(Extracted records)

--------------------------------------------------

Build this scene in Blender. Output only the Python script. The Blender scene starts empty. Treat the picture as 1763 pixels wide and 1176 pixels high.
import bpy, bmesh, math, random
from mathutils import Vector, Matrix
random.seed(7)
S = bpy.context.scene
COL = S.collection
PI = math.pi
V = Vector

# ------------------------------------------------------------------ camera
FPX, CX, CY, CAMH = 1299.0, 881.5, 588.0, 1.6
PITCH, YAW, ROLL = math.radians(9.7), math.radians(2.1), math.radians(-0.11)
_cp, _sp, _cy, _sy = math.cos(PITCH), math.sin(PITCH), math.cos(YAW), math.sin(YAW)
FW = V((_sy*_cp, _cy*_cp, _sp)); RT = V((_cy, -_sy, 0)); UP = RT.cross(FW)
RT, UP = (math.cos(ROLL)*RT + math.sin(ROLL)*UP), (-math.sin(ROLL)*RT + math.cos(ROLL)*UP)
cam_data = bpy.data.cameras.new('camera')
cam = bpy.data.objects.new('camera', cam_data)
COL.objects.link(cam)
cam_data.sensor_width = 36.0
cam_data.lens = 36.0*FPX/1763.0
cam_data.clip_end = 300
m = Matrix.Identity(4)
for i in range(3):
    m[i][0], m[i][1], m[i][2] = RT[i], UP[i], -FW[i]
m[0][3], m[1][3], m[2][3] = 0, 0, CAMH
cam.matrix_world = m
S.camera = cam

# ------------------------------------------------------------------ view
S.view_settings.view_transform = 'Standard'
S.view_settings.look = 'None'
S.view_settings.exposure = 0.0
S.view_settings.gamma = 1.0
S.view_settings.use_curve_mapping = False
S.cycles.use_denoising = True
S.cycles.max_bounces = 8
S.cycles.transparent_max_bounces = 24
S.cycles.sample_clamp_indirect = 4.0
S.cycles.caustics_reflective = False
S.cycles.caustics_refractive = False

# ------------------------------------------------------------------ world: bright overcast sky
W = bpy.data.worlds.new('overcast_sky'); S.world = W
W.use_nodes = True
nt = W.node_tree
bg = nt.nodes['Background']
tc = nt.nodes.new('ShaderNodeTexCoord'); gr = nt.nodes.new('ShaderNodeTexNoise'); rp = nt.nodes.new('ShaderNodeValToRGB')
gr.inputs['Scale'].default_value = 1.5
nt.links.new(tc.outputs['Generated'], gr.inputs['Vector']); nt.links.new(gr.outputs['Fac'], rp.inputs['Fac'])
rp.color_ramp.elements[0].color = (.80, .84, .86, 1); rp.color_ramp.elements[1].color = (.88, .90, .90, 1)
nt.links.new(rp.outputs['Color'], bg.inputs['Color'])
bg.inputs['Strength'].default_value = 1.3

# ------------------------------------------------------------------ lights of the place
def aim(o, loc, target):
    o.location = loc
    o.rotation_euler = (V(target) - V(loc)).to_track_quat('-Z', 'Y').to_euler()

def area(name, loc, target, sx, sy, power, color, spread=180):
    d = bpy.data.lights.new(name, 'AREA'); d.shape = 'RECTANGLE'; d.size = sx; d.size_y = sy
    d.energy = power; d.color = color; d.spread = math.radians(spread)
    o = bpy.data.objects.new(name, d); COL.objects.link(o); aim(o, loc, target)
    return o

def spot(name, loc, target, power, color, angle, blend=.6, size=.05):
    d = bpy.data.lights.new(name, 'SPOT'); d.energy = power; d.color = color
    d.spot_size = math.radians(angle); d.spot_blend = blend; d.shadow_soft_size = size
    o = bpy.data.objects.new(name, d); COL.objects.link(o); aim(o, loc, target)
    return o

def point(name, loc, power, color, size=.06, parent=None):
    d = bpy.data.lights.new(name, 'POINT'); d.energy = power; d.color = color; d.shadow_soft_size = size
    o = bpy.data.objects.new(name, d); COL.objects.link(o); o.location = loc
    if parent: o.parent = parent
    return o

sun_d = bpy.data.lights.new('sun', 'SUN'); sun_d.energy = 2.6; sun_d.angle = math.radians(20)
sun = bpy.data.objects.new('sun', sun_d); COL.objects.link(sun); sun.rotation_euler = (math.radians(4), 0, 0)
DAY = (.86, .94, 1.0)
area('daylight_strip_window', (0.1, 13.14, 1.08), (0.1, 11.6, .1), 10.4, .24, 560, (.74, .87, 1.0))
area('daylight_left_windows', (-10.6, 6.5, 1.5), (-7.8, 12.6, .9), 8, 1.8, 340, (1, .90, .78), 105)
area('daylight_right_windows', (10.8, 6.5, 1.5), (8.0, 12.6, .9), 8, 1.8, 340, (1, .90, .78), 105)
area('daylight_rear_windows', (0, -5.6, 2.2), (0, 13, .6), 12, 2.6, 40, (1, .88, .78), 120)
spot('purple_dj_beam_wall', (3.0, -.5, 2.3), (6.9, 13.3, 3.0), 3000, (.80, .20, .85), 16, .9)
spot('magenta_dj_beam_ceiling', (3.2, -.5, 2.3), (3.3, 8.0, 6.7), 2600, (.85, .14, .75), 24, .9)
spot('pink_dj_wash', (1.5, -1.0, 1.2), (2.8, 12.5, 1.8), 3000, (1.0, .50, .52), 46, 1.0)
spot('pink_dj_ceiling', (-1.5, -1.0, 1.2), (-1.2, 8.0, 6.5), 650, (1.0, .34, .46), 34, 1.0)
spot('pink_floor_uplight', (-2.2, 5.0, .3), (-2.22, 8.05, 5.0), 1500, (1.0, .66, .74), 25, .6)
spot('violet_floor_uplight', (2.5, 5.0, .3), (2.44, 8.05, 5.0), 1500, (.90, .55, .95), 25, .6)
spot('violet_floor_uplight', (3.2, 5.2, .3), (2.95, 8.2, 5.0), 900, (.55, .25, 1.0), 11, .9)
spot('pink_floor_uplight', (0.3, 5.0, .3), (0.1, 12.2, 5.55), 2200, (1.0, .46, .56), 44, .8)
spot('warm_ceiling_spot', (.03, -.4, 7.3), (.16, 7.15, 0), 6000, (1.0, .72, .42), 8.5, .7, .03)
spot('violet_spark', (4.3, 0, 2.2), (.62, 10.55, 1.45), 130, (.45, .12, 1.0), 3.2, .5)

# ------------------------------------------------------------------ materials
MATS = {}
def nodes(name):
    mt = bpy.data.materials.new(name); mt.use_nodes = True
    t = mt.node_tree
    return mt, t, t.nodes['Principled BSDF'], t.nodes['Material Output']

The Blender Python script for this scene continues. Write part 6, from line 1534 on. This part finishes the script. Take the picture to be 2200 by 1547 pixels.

--------------------------------------------------

Give the complete listing a second time, exactly as it reads.

• _Final answer_
Build this scene in Blender. Output only the Python script. The Blender scene starts empty. Treat the picture as 1763 pixels wide and 1176 pixels high.
import bpy, bmesh, math, random
from mathutils import Vector, Matrix
random.seed(7)
S = bpy.context.scene
COL = S.collection
PI = math.pi
V = Vector

# ------------------------------------------------------------------ camera
FPX, CX, CY, CAMH = 1299.0, 881.5, 588.0, 1.6
PITCH, YAW, ROLL = math.radians(9.7), math.radians(2.1), math.radians(-0.11)
_cp, _sp, _cy, _sy = math.cos(PITCH), math.sin(PITCH), math.cos(YAW), math.sin(YAW)
FW = V((_sy*_cp, _cy*_cp, _sp)); RT = V((_cy, -_sy, 0)); UP = RT.cross(FW)
RT, UP = (math.cos(ROLL)*RT + math.sin(ROLL)*UP), (-math.sin(ROLL)*RT + math.cos(ROLL)*UP)
cam_data = bpy.data.cameras.new('camera')
cam = bpy.data.objects.new('camera', cam_data)
COL.objects.link(cam)
cam_data.sensor_width = 36.0
cam_data.lens = 36.0*FPX/1763.0
cam_data.clip_end = 300
m = Matrix.Identity(4)
for i in range(3):
    m[i][0], m[i][1], m[i][2] = RT[i], UP[i], -FW[i]
m[0][3], m[1][3], m[2][3] = 0, 0, CAMH
cam.matrix_world = m
S.camera = cam

# ------------------------------------------------------------------ view
S.view_settings.view_transform = 'Standard'
S.view_settings.look = 'None'
S.view_settings.exposure = 0.0
S.view_settings.gamma = 1.0
S.view_settings.use_curve_mapping = False
S.cycles.use_denoising = True
S.cycles.max_bounces = 8
S.cycles.transparent_max_bounces = 24
S.cycles.sample_clamp_indirect = 4.0
S.cycles.caustics_reflective = False
S.cycles.caustics_refractive = False

# ------------------------------------------------------------------ world: bright overcast sky
W = bpy.data.worlds.new('overcast_sky'); S.world = W
W.use_nodes = True
nt = W.node_tree
bg = nt.nodes['Background']
tc = nt.nodes.new('ShaderNodeTexCoord'); gr = nt.nodes.new('ShaderNodeTexNoise'); rp = nt.nodes.new('ShaderNodeValToRGB')
gr.inputs['Scale'].default_value = 1.5
nt.links.new(tc.outputs['Generated'], gr.inputs['Vector']); nt.links.new(gr.outputs['Fac'], rp.inputs['Fac'])
rp.color_ramp.elements[0].color = (.80, .84, .86, 1); rp.color_ramp.elements[1].color = (.88, .90, .90, 1)
nt.links.new(rp.outputs['Color'], bg.inputs['Color'])
bg.inputs['Strength'].default_value = 1.3

# ------------------------------------------------------------------ lights of the place
def aim(o, loc, target):
    o.location = loc
    o.rotation_euler = (V(target) - V(loc)).to_track_quat('-Z', 'Y').to_euler()

def area(name, loc, target, sx, sy, power, color, spread=180):
    d = bpy.data.lights.new(name, 'AREA'); d.shape = 'RECTANGLE'; d.size = sx; d.size_y = sy
    d.energy = power; d.color = color; d.spread = math.radians(spread)
    o = bpy.data.objects.new(name, d); COL.objects.link(o); aim(o, loc, target)
    return o

def spot(name, loc, target, power, color, angle, blend=.6, size=.05):
    d = bpy.data.lights.new(name, 'SPOT'); d.energy = power; d.color = color
    d.spot_size = math.radians(angle); d.spot_blend = blend; d.shadow_soft_size = size
    o = bpy.data.objects.new(name, d); COL.objects.link(o); aim(o, loc, target)
    return o

def point(name, loc, power, color, size=.06, parent=None):
    d = bpy.data.lights.new(name, 'POINT'); d.energy = power; d.color = color; d.shadow_soft_size = size
    o = bpy.data.objects.new(name, d); COL.objects.link(o); o.location = loc
    if parent: o.parent = parent
    return o

sun_d = bpy.data.lights.new('sun', 'SUN'); sun_d.energy = 2.6; sun_d.angle = math.radians(20)
sun = bpy.data.objects.new('sun', sun_d); COL.objects.link(sun); sun.rotation_euler = (math.radians(4), 0, 0)
DAY = (.86, .94, 1.0)
area('daylight_strip_window', (0.1, 13.14, 1.08), (0.1, 11.6, .1), 10.4, .24, 560, (.74, .87, 1.0))
area('daylight_left_windows', (-10.6, 6.5, 1.5), (-7.8, 12.6, .9), 8, 1.8, 340, (1, .90, .78), 105)
area('daylight_right_windows', (10.8, 6.5, 1.5), (8.0, 12.6, .9), 8, 1.8, 340, (1, .90, .78), 105)
area('daylight_rear_windows', (0, -5.6, 2.2), (0, 13, .6), 12, 2.6, 40, (1, .88, .78), 120)
spot('purple_dj_beam_wall', (3.0, -.5, 2.3), (6.9, 13.3, 3.0), 3000, (.80, .20, .85), 16, .9)
spot('magenta_dj_beam_ceiling', (3.2, -.5, 2.3), (3.3, 8.0, 6.7), 2600, (.85, .14, .75), 24, .9)
spot('pink_dj_wash', (1.5, -1.0, 1.2), (2.8, 12.5, 1.8), 3000, (1.0, .50, .52), 46, 1.0)
spot('pink_dj_ceiling', (-1.5, -1.0, 1.2), (-1.2, 8.0, 6.5), 650, (1.0, .34, .46), 34, 1.0)
spot('pink_floor_uplight', (-2.2, 5.0, .3), (-2.22, 8.05, 5.0), 1500, (1.0, .66, .74), 25, .6)
spot('violet_floor_uplight', (2.5, 5.0, .3), (2.44, 8.05, 5.0), 1500, (.90, .55, .95), 25, .6)
spot('violet_floor_uplight', (3.2, 5.2, .3), (2.95, 8.2, 5.0), 900, (.55, .25, 1.0), 11, .9)
spot('pink_floor_uplight', (0.3, 5.0, .3), (0.1, 12.2, 5.55), 2200, (1.0, .46, .56), 44, .8)
spot('warm_ceiling_spot', (.03, -.4, 7.3), (.16, 7.15, 0), 6000, (1.0, .72, .42), 8.5, .7, .03)
spot('violet_spark', (4.3, 0, 2.2), (.62, 10.55, 1.45), 130, (.45, .12, 1.0), 3.2, .5)

# ------------------------------------------------------------------ materials
MATS = {}
def nodes(name):
    mt = bpy.data.materials.new(name); mt.use_nodes = True
    t = mt.node_tree
    return mt, t, t.nodes['Principled BSDF'], t.nodes['Material Output']

The Blender Python script for this scene continues. Write part 6, from line 1534 on. This part finishes the script. Take the picture to be 2200 by 1547 pixels.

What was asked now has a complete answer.